start
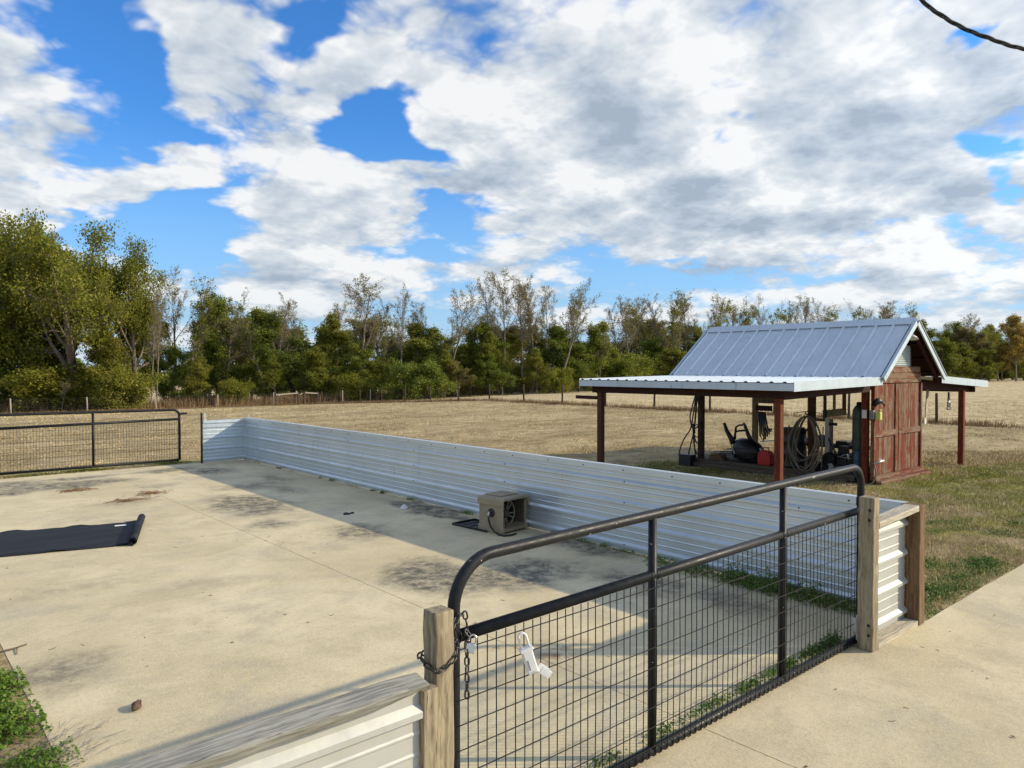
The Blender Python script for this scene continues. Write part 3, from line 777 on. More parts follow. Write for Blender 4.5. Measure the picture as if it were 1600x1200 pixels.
MB().lathe([(.05, -.03), (.055, .0), (.045, .03), (.03, .045)], 20, Mr).build('reel_hub', M['dark_tan'], fbx)
MB().lathe([(.11, -.19), (.11, -.04)], 24, Mr).build('drum', M['dark_tan'], fbx)
Ms = Mf @ Matrix.Translation((0, .19, .245)) @ Matrix.Rotation(-math.pi / 2, 4, 'Y')
MB().lathe([(.052, -.002), (.052, .012), (.040, .016)], 24, Ms).build('inlet_socket', M['black_plastic'], fbx)
MB().tube([Mf @ Vector(p) for p in ((-.012, .195, .25), (-.04, .195, .252), (-.052, .19, .24), (-.054, .187, .205))], .013, 10).build('elbow', M['steel'], fbx)
MB().tube([Mf @ Vector(p) for p in ((-.054, .187, .208), (-.056, .18, .15), (-.058, .15, .09), (-.062, .08, .035), (-.07, .0, .016), (-.06, -.08, .013), (.02, -.11, .013), (.12, -.10, .013))], .012, 9).build('hose', M['black_rubber'], fbx)
bt = thing('black_tray', (5.75, 7.3, 0), 'flat black plastic tray on the concrete partly under the tan reel box', 'tray')
Mt = Matrix.Translation((5.70, 6.93, 0)) @ Matrix.Rotation(rad(4), 4, 'Z')
MB().box((-.03, 0, .002), (.34, .62, .008), Mt).build('tray_floor', M['black_plastic'], bt)
MB().box((-.04, -.01, .002), (-.03, .63, .03), Mt).box((-.03, .62, .002), (.34, .63, .03), Mt).box((.34, -.01, .002), (.35, .63, .03), Mt).build('tray_rim', M['black_plastic'], bt, .003)
rb = MB()
for k in range(4): rb.box((.0, .12 + .12 * k, .0082), (.32, .135 + .12 * k, .016), Mt)
rb.build('tray_rib', M['black_plastic'], bt, .002)

# ------------------------------------------------------------------ rolled cloth and small things on the pad
rc = thing('rolled_mat', (1.6, 9.8, 0), 'dark woven ground cloth unrolled on the pad with one end still rolled', 'mat')
A0, A1 = Vector((2.27, 9.06, 0)), Vector((2.70, 10.37, 0))
ld_ = Vector((-.96, .265, 0)).normalized()
n1, n2 = 34, 10; vs = []; fs = []
for i in range(n1 + 1):
    for j in range(n2 + 1):
        p = A0.lerp(A1, j / n2) + ld_ * (3.3 * i / n1)
        zz_ = .006 + .004 * math.sin(i * .9 + j * .5) ** 2 + .010 * math.exp(-((j - 3.2) / .6) ** 2) * (i > 2) + .008 * math.exp(-((j - 6.4) / .5) ** 2) * (i > 3) + (.016 if j in (0, n2) and i % 7 < 2 else 0)
        vs.append((p.x, p.y, zz_))
for i in range(n1):
    for j in range(n2): a_ = i * (n2 + 1) + j; fs.append((a_, a_ + 1, a_ + n2 + 2, a_ + n2 + 1))
sh = MB().add(vs, fs, True).build('cloth_sheet', M['cloth'], rc)
md = sh.modifiers.new('solid', 'SOLIDIFY'); md.thickness = .003
rl = MB(); ax_ = (A1 - A0).normalized(); nrm_ = -ld_
sp = []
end
Quote all the lines above exactly as given. Do not include the pictures.

_Exercise solution_
The Blender Python script for this scene continues. Write part 3, from line 777 on. More parts follow. Write for Blender 4.5. Measure the picture as if it were 1600x1200 pixels.
MB().lathe([(.05, -.03), (.055, .0), (.045, .03), (.03, .045)], 20, Mr).build('reel_hub', M['dark_tan'], fbx)
MB().lathe([(.11, -.19), (.11, -.04)], 24, Mr).build('drum', M['dark_tan'], fbx)
Ms = Mf @ Matrix.Translation((0, .19, .245)) @ Matrix.Rotation(-math.pi / 2, 4, 'Y')
MB().lathe([(.052, -.002), (.052, .012), (.040, .016)], 24, Ms).build('inlet_socket', M['black_plastic'], fbx)
MB().tube([Mf @ Vector(p) for p in ((-.012, .195, .25), (-.04, .195, .252), (-.052, .19, .24), (-.054, .187, .205))], .013, 10).build('elbow', M['steel'], fbx)
MB().tube([Mf @ Vector(p) for p in ((-.054, .187, .208), (-.056, .18, .15), (-.058, .15, .09), (-.062, .08, .035), (-.07, .0, .016), (-.06, -.08, .013), (.02, -.11, .013), (.12, -.10, .013))], .012, 9).build('hose', M['black_rubber'], fbx)
bt = thing('black_tray', (5.75, 7.3, 0), 'flat black plastic tray on the concrete partly under the tan reel box', 'tray')
Mt = Matrix.Translation((5.70, 6.93, 0)) @ Matrix.Rotation(rad(4), 4, 'Z')
MB().box((-.03, 0, .002), (.34, .62, .008), Mt).build('tray_floor', M['black_plastic'], bt)
MB().box((-.04, -.01, .002), (-.03, .63, .03), Mt).box((-.03, .62, .002), (.34, .63, .03), Mt).box((.34, -.01, .002), (.35, .63, .03), Mt).build('tray_rim', M['black_plastic'], bt, .003)
rb = MB()
for k in range(4): rb.box((.0, .12 + .12 * k, .0082), (.32, .135 + .12 * k, .016), Mt)
rb.build('tray_rib', M['black_plastic'], bt, .002)

# ------------------------------------------------------------------ rolled cloth and small things on the pad
rc = thing('rolled_mat', (1.6, 9.8, 0), 'dark woven ground cloth unrolled on the pad with one end still rolled', 'mat')
A0, A1 = Vector((2.27, 9.06, 0)), Vector((2.70, 10.37, 0))
ld_ = Vector((-.96, .265, 0)).normalized()
n1, n2 = 34, 10; vs = []; fs = []
for i in range(n1 + 1):
    for j in range(n2 + 1):
        p = A0.lerp(A1, j / n2) + ld_ * (3.3 * i / n1)
        zz_ = .006 + .004 * math.sin(i * .9 + j * .5) ** 2 + .010 * math.exp(-((j - 3.2) / .6) ** 2) * (i > 2) + .008 * math.exp(-((j - 6.4) / .5) ** 2) * (i > 3) + (.016 if j in (0, n2) and i % 7 < 2 else 0)
        vs.append((p.x, p.y, zz_))
for i in range(n1):
    for j in range(n2): a_ = i * (n2 + 1) + j; fs.append((a_, a_ + 1, a_ + n2 + 2, a_ + n2 + 1))
sh = MB().add(vs, fs, True).build('cloth_sheet', M['cloth'], rc)
md = sh.modifiers.new('solid', 'SOLIDIFY'); md.thickness = .003
rl = MB(); ax_ = (A1 - A0).normalized(); nrm_ = -ld_
sp = []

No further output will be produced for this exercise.